Frequency-Aware Attention-LSTM for PM$_{2.5}$ Time Series Forecasting
Jiahui Lu, Shuang Wu, Zhenkai Qin, Guifang Yang
TL;DR
This work tackles the challenge of forecasting $PM_{2.5}$ concentrations in urban environments by integrating frequency-aware preprocessing with deep temporal modeling. The proposed FALNet architecture applies STL decomposition and FFT-based denoising to separate and clean the signal, then uses a two-layer LSTM to capture temporal dependencies, followed by a multi-head attention mechanism to refine predictions with focus on salient time steps. The approach demonstrates improved predictive accuracy (lower MAE/RMSE and higher $R^2$) and robustness to sharp pollution spikes on real-world urban data, highlighting its potential for real-time air quality monitoring and decision support.

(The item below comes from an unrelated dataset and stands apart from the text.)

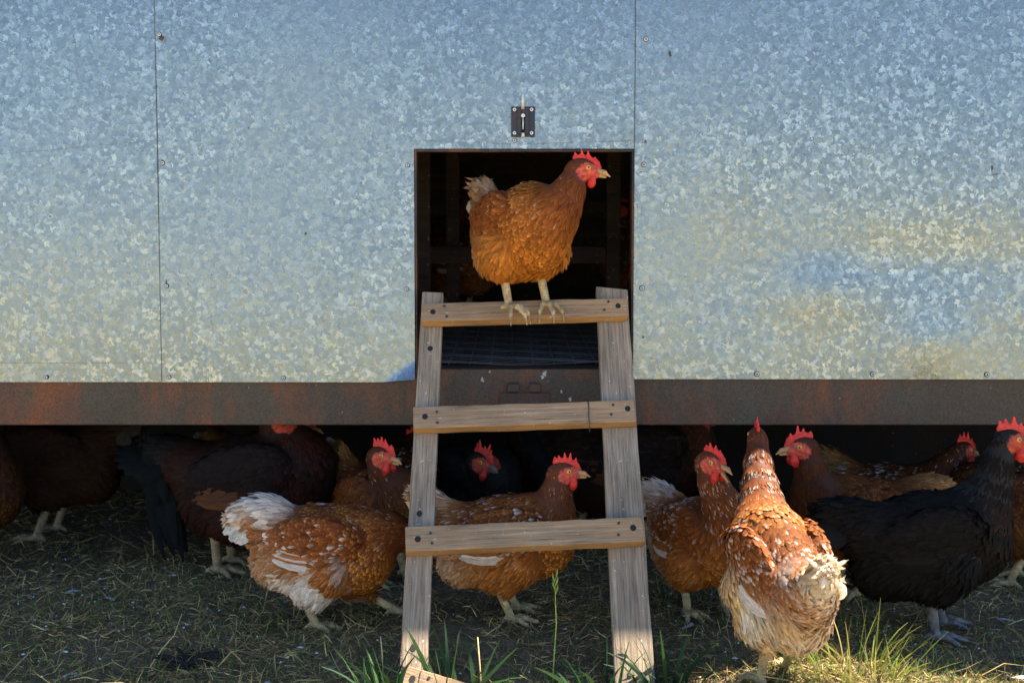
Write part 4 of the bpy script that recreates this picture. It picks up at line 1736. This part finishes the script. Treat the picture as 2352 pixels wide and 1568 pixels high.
# 9 brown hen facing left
p = below(1962, 2.90)
hen('brown_hen', p, 192, 'dark chestnut hen facing left between the sunlit hen and the black hen', at(1843, 1026, 2.84), 188, -4, s=1.06, body_pitch=8, drop=.045,
    pal=pal_brown(.0, .66), pied=.0, white=.0, back_white=.15, tail_up=20, tail_len=.09, seed=9, h=.0042, density=1.25, ctrl=(.012, -.03), comb_size=1.05, group='brown hens of the flock')
# 10 black hen
p = below(2146, 2.625)
hen('black_hen', p, 2, 'large black hen with gold flecked throat standing at the right edge', at(2318, 1010, 2.62), -2, 0, s=1.08, body_pitch=9,
    pal={**pal_flat(A(.0065, .0050, .0040), A(.010, .0080, .0065), A(.009, .008, .008), skin=A(.34, .05, .025), comb=A(.56, .030, .018), leg=A(.15, .14, .14)),
         'crop': (A(.012, .008, .006), A(.13, .055, .014), A(.09, .036, .008)), 'neck': (A(.007, .0055, .0045), A(.018, .011, .007), A(.014, .010, .008))},
    pied=0, white=0, seed=10, h=.0040, density=1.3, tail_up=22, tail_len=.10, ctrl=(.010, -.02), comb_size=1.15, gloss=True, neck_r=1.0,
    legs=[dict(foot=(.040, .042, .0), hock=(.012, .042, .098), toe=4), dict(foot=(-.006, -.044, 0), hock=(-.020, -.045, .100), toe=-6)],
    group='black hens of the flock')
# 11 hen behind with grey tail
p = below(2050, 3.12)
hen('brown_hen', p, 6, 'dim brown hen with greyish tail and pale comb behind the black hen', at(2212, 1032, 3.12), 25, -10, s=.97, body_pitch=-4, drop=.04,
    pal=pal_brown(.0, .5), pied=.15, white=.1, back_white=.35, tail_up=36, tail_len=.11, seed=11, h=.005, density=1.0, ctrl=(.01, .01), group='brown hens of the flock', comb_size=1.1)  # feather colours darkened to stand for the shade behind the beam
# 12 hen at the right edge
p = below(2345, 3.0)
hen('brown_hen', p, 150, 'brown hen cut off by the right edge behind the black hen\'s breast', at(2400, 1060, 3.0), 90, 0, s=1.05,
    pal=pal_brown(.1, .35), pied=.1, white=.0, back_white=.1, seed=12, h=.006, density=.9, group='brown hens of the flock')  # plumage dimmed by colour for the shade at this edge
# 13 rooster at the left
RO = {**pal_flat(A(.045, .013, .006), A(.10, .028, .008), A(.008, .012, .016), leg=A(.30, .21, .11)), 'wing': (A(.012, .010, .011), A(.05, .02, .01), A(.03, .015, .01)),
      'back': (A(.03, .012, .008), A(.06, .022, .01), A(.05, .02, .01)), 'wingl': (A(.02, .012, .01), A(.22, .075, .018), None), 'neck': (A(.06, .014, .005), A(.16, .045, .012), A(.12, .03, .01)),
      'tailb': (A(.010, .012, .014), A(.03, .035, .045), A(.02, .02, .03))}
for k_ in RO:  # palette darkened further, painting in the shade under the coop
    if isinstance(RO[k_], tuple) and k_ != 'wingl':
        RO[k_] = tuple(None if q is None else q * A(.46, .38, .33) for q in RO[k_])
p = below(600, 3.06)
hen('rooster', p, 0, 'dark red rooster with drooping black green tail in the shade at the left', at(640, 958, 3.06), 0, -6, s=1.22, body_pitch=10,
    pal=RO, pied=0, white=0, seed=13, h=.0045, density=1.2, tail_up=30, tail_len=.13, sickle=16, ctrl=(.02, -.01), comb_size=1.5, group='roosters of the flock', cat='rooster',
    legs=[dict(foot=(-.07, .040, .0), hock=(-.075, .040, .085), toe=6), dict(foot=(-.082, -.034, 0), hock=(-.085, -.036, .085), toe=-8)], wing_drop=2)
# 14 hen behind the rooster
p = below(650, 3.28)
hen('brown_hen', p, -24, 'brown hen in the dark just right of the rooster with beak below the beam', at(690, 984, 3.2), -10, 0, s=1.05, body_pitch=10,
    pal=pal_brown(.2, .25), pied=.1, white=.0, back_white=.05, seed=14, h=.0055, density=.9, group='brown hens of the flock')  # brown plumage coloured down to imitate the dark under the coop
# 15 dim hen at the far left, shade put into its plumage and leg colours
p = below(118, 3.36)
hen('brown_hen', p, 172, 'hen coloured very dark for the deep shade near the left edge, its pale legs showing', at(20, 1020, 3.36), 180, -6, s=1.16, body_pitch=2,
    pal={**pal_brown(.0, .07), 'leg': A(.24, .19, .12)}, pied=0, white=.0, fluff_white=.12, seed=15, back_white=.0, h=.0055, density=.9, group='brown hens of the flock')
# 16 hen at the left edge
p = below(-95, 3.05)
hen('brown_hen', p, 0, 'brown hen cut off by the left edge with only its breast in view', at(-40, 960, 3.05), 0, 0, s=1.04, body_pitch=6,
    pal=pal_brown(.1, .14), pied=.1, back_white=.0, seed=16, h=.006, density=.8, group='brown hens of the flock')  # shade at the left painted in as much darker feathers
# 17 rooster right of the ladder
RO2 = {**RO, 'neck': (A(.10, .030, .008), A(.30, .10, .02), A(.22, .07, .015)), 'crop': (A(.05, .016, .006), A(.14, .045, .012), A(.10, .03, .01))}
p = below(1480, 3.28)
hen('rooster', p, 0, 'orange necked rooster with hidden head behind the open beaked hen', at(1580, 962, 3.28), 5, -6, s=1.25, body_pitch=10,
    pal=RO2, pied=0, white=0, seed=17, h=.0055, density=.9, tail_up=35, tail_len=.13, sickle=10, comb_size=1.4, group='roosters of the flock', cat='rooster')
# 18 rooster behind the ladder
p = below(1325, 3.34)
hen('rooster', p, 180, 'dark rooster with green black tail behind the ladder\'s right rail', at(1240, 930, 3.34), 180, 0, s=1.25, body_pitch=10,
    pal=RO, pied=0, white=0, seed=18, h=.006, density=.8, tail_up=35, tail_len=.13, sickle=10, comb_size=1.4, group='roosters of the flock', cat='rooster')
# 19, 20 hens inside the coop
zin = zbt + .006
p = at(1085, 700, 4.15)
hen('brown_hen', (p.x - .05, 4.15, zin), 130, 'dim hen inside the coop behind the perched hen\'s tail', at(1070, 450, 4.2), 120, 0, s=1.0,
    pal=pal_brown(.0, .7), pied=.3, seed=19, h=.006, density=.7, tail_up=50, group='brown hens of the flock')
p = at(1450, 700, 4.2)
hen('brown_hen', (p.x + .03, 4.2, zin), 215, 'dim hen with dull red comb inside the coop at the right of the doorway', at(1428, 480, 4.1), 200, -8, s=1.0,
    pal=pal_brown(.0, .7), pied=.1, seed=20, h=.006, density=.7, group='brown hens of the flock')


# ------------------------------------------------------------------ loose feathers on the ground
def loose(px, py, L, az, col, label, wd=.016, curl=.3):
    p = onground(px, py)
    M = 9
    t = np.linspace(0, 1, M)
    a = az + curl * (t - .5) * 2
    step = np.stack([np.cos(a), np.sin(a), .25 - .5 * t], 1) * (L / (M - 1))
    path = np.concatenate([[A(0, 0, .008)], A(0, 0, .008) + np.cumsum(step, 0)[:-1]])[None]
    v, f_, c, u = long_feathers(path, A(wd), A(.1, .15, 1.0)[None], col[None] * .85, col[None], (.12, .5, .85, 1, 1, .95, .85, .6, .15))
    ob = mesh_np('loose_feather', v, f_, PLUME, None, c, True, u)
    ob.location = p
    return tag(ob, label, 'feather', 'loose feathers on the ground')


GREYW = A(.46, .50, .56)
loose(1560, 1450, .055, 1.0, GREYW, 'curved pale feather on the ground right of the ladder', .010, .8)
loose(150, 1363, .035, .3, GREYW, 'small grey white feather on the straw at the far left', .016)
loose(262, 1383, .035, 2.6, GREYW, 'small pale feather on the straw below the rooster tail', .014)
loose(650, 1385, .045, .9, GREYW * .9, 'grey feather standing in the litter left of the feeding hen\'s foot', .014)
loose(590, 1548, .05, 1.3, GREYW, 'pale feather lying at the bottom edge left of the ladder', .012)
loose(2285, 1415, .045, -.5, GREYW, 'pale feather on the grass at the right edge', .014)
loose(2320, 1548, .06, -.2, GREYW * 1.15, 'fluffy white feather in the bottom right corner', .022)
loose(1790, 1445, .04, .4, GREYW * .9, 'grey feather on the ground between the open beaked hen and the sunlit hen', .012) if False else None
loose(1090, 1530, .04, 2.2, GREYW * .8, 'grey feather on the soil inside the ladder bottom', .014)
p = onground(440, 1498)
parts = []
for i in range(26):
    L_ = RNG.uniform(.03, .075)
    a = RNG.uniform(-.5, 3.6)
    t = np.linspace(0, 1, 6)
    e = RNG.uniform(.15, .7)
    path = (A(RNG.normal(0, .018), RNG.normal(0, .01), .005) + np.stack([np.cos(a) * t * L_, np.sin(a) * t * L_ * .5, np.sin(e) * t * L_ - .3 * t * t * L_], 1))[None]
    parts.append(long_feathers(path, A(.011), A(.2, -.6, .8)[None], A(.012, .010, .010)[None], A(.03, .024, .022)[None], (.3, .8, 1, .9, .6, .15)))
v_, f_, c_, u_ = joinf(parts)
ob = mesh_np('feather_clump', v_, f_, PLUME, None, c_, True, u_)
ob.location = p
tag(ob, 'clump of black feathers lying on the straw at the lower left', 'feathers')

The authors also discuss limitations such as occasional overfitting in long low-concentration regimes and suggest future work to incorporate meteorological, spatial, and graph-based information to enhance generalization and cross-regional applicability.
Abstract
To enhance the accuracy and robustness of PM$_{2.5}$ concentration forecasting, this paper introduces FALNet, a Frequency-Aware LSTM Network that integrates frequency-domain decomposition, temporal modeling, and attention-based refinement. The model first applies STL and FFT to extract trend, seasonal, and denoised residual components, effectively filtering out high-frequency noise. The filtered residuals are then fed into a stacked LSTM to capture long-term dependencies, followed by a multi-head attention mechanism that dynamically focuses on key time steps. Experiments conducted on real-world urban air quality datasets demonstrate that FALNet consistently outperforms conventional models across standard metrics such as MAE, RMSE, and $R^2$. The model shows strong adaptability in capturing sharp fluctuations during pollution peaks and non-stationary conditions. These results validate the effectiveness and generalizability of FALNet for real-time air pollution prediction, environmental risk assessment, and decision-making support.